Pour en améliorer la collecte, la loi antigaspillage de 2020 est venue renforcer les moyens d'action du maire et les sanctions contre les responsables de dépôts sauvages de déchets. Cette loi a également conduit à la mise en place, en 2023, de la filière à responsabilité élargie des producteurs des produits et matériaux de construction du secteur du bâtiment (REP PMCB), afin de faciliter, notamment, la prise en charge des déchets amiantés issus de ces activités.

La solution aujourd'hui privilégiée à l'échelon européen reste l'enfouissement. En effet, cette technique, bien que ne permettant pas de détruire les fibres d'amiante, constitue un moyen sûr de traiter ces substances en permettant d'éviter leur dispersion dans l'environnement.

Pour autant, madame la sénatrice, les solutions alternatives à l'enfouissement font l'objet d'une attention particulière en France. L'inertage par vitrification, que vous avez évoqué, reste d'une capacité très limitée, avec des coûts associés bien supérieurs au stockage.

Fin 2021, les travaux de l'inspection générale de l'environnement et du développement durable (Igedd) et du Conseil général de l'économie, de l'industrie, de l'énergie et des technologies (CGEIET) ont permis d'identifier en France quatre projets de procédés thermochimiques alternatifs.
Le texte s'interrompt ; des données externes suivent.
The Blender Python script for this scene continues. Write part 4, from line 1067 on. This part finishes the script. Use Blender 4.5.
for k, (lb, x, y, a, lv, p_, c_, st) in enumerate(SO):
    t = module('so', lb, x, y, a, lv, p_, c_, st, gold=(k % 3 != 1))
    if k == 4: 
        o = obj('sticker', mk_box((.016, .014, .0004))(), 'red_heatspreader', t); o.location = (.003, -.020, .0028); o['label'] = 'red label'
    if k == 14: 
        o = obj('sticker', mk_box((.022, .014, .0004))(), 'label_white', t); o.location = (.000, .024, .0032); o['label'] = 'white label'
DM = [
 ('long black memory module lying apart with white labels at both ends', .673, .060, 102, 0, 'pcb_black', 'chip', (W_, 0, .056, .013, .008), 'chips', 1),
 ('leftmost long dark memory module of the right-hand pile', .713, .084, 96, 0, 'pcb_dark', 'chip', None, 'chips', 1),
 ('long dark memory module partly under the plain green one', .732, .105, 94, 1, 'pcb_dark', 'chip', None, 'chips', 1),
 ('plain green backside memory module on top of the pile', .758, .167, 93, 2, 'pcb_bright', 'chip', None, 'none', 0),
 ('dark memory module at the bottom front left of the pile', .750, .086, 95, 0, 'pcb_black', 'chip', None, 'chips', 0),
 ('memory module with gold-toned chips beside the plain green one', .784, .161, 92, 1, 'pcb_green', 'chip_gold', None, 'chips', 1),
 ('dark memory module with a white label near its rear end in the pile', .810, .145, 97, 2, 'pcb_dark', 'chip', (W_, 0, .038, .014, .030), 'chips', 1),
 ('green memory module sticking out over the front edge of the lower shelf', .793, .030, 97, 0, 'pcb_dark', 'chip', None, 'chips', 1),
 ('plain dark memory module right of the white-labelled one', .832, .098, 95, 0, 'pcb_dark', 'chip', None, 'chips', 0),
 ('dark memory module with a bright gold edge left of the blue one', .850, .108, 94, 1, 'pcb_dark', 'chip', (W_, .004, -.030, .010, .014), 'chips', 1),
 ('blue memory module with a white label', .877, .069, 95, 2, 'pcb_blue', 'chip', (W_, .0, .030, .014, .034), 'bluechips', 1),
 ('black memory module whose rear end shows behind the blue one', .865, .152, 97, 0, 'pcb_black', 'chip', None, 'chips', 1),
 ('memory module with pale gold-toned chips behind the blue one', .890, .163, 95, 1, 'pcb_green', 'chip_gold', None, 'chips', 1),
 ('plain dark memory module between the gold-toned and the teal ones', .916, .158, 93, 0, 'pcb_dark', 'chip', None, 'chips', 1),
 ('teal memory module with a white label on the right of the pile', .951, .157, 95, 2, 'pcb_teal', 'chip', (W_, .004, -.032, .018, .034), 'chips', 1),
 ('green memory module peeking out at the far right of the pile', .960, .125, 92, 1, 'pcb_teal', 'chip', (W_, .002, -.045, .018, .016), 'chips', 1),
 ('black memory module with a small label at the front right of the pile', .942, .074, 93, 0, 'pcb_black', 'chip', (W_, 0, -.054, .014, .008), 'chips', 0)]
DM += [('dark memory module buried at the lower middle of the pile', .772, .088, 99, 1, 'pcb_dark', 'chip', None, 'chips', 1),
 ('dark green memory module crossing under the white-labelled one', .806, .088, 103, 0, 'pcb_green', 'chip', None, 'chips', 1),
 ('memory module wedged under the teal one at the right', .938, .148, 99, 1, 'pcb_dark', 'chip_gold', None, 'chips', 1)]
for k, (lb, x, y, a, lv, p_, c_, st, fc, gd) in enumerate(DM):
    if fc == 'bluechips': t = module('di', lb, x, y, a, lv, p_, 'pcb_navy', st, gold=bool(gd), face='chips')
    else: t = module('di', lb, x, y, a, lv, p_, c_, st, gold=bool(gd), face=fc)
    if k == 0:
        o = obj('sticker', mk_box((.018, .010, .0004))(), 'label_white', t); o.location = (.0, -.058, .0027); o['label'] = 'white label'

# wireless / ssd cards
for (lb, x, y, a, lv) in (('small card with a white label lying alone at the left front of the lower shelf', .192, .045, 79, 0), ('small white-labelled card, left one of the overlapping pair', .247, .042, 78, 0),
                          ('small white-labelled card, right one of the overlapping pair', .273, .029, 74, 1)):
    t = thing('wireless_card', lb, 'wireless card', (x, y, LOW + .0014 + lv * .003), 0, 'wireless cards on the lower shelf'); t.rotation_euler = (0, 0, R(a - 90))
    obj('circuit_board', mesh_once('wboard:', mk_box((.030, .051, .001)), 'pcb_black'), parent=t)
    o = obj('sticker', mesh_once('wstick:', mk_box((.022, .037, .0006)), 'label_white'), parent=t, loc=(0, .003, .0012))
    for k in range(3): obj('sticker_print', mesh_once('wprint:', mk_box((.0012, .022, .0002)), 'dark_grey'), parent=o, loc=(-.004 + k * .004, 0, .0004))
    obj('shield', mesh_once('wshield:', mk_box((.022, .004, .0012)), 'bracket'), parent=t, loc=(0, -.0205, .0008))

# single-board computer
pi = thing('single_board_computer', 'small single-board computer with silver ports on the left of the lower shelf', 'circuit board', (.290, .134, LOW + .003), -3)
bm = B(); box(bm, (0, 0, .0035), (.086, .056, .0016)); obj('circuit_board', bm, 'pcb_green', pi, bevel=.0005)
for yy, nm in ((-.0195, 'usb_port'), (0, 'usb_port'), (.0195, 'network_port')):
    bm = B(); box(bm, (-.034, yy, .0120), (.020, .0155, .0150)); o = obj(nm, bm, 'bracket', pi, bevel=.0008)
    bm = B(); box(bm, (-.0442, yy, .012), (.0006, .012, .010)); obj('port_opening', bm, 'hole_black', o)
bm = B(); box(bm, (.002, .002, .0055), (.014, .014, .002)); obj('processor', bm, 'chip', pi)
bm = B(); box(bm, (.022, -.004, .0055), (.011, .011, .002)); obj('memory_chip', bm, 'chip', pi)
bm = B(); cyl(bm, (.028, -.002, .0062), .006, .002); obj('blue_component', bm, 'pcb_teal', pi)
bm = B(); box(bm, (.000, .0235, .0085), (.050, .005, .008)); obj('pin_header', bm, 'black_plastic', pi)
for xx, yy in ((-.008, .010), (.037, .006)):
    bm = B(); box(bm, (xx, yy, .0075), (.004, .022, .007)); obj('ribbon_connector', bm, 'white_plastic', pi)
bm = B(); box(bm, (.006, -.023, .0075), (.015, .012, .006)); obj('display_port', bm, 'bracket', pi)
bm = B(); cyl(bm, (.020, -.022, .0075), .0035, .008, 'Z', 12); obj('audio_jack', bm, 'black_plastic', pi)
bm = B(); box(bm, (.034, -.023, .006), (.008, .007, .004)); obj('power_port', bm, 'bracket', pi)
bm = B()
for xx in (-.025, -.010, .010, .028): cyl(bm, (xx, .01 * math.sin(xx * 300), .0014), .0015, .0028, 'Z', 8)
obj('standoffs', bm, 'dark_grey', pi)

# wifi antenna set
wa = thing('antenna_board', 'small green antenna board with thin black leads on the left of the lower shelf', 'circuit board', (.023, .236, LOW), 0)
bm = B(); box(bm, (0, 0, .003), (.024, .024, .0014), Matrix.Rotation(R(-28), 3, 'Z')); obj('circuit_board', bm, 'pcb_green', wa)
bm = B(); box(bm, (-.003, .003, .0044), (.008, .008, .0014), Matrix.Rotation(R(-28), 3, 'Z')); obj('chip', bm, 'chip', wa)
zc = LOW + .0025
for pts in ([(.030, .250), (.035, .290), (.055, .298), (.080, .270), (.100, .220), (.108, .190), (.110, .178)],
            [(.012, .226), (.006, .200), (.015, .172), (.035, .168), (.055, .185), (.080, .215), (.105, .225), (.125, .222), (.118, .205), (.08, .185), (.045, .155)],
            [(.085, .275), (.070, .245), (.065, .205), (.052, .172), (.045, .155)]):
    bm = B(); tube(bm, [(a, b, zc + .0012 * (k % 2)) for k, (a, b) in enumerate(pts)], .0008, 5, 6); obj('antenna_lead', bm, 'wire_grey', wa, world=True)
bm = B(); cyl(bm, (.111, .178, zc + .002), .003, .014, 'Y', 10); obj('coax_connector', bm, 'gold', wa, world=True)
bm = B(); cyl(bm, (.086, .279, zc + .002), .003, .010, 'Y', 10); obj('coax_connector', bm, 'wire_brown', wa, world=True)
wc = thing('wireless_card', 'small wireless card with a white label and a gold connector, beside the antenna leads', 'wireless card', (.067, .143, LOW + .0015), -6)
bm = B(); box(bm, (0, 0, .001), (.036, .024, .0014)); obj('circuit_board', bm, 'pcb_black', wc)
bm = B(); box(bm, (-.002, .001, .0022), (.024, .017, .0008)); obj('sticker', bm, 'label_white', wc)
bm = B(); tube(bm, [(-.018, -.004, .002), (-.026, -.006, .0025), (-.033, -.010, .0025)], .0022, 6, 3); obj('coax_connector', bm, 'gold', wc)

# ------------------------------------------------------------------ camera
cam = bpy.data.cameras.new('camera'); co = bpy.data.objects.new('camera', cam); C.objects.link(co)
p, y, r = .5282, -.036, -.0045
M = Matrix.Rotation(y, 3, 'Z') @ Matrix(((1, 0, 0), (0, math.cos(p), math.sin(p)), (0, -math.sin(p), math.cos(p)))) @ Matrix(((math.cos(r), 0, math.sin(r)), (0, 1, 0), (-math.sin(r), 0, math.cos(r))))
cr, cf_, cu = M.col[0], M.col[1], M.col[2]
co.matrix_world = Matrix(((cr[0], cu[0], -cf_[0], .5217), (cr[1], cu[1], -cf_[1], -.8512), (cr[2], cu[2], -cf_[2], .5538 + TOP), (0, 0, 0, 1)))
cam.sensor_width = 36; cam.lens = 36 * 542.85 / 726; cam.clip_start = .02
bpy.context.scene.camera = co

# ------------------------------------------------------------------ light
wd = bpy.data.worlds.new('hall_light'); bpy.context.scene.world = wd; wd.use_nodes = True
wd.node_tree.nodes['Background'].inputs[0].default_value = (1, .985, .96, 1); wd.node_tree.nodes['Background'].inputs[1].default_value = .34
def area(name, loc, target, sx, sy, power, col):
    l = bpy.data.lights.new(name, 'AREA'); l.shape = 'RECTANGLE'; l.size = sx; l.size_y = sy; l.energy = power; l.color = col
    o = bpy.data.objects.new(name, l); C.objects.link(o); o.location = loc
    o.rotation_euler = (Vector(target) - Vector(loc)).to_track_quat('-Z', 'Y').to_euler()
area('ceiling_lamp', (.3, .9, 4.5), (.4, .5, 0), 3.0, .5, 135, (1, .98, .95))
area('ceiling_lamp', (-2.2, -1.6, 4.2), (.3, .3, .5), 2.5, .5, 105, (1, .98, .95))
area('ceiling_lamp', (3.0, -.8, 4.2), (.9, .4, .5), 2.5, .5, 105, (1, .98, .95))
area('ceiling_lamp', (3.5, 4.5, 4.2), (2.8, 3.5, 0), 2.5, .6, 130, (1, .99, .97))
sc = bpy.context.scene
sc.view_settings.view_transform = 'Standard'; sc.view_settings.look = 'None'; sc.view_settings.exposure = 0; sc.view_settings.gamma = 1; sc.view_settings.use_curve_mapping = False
L'efficacité de ces procédés doit maintenant être confirmée. Ainsi, l'État encadre actuellement, avec l'Institut national de l'environnement industriel et des risques (Ineris), une étude visant à s'assurer de leur viabilité technique. Des expérimentations sont en cours sur notre territoire.

Des travaux sont également en cours au niveau européen, sous l'égide de la Commission, sur les différentes technologies de traitement des déchets amiantés.

Vous le voyez, le Gouvernement est résolument engagé pour que ces déchets soient pris en charge dans les meilleures conditions, le cas échéant grâce à des solutions innovantes de nature à réduire le recours à la mise en décharge.